Основой драматического слова стали архивные письма, автобиографические книги Вертинского и, конечно, песенные новеллы. Для тех, кто никогда не читал его личных писем, спектакль стал настоящим откровением. Живость, легкость, с которой артист обращался со словом даже в переписке, тонкая ирония и безусловная честность в описании происходивших с ним событий позволяли лучше понять, каким был этот выдающийся мастер сцены.
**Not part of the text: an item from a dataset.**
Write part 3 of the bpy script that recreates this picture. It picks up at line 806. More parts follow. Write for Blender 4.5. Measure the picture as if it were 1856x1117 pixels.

Александр Домогаров – актер «старой школы», любимец публики, и его выступление встретили с теплотой и ностальгией, особенно зрители старшего поколения. Его прочтение роли показало Вертинского – возможно, по замыслу режиссера – прежде всего как артиста кабаре. Несмотря на то, что Домогаров старался передать весь спектр эмоций – от темных и мрачных до светлых и радостных, – разница между страницами жизни Вертинского могла бы быть контрастнее. Облик героя вышел немного вальяжным, приближенным к современности, что не совсем соответствовало изысканному артистизму самого Вертинского. Хотя в творчестве Вертинского можно уловить черты русского шансона, оно возвышается над жанровыми рамками благодаря своей глубине и уникальной новеллистичности. Но спектакль дал повод поностальгировать о гениальном артисте, об ушедшей эпохе Серебряного века, приблизив ее к нам, а главное, еще раз утвердить мысль, что секрет личности Вертинского, его сценического успеха заключается в его неподражаемой харизме и искренности.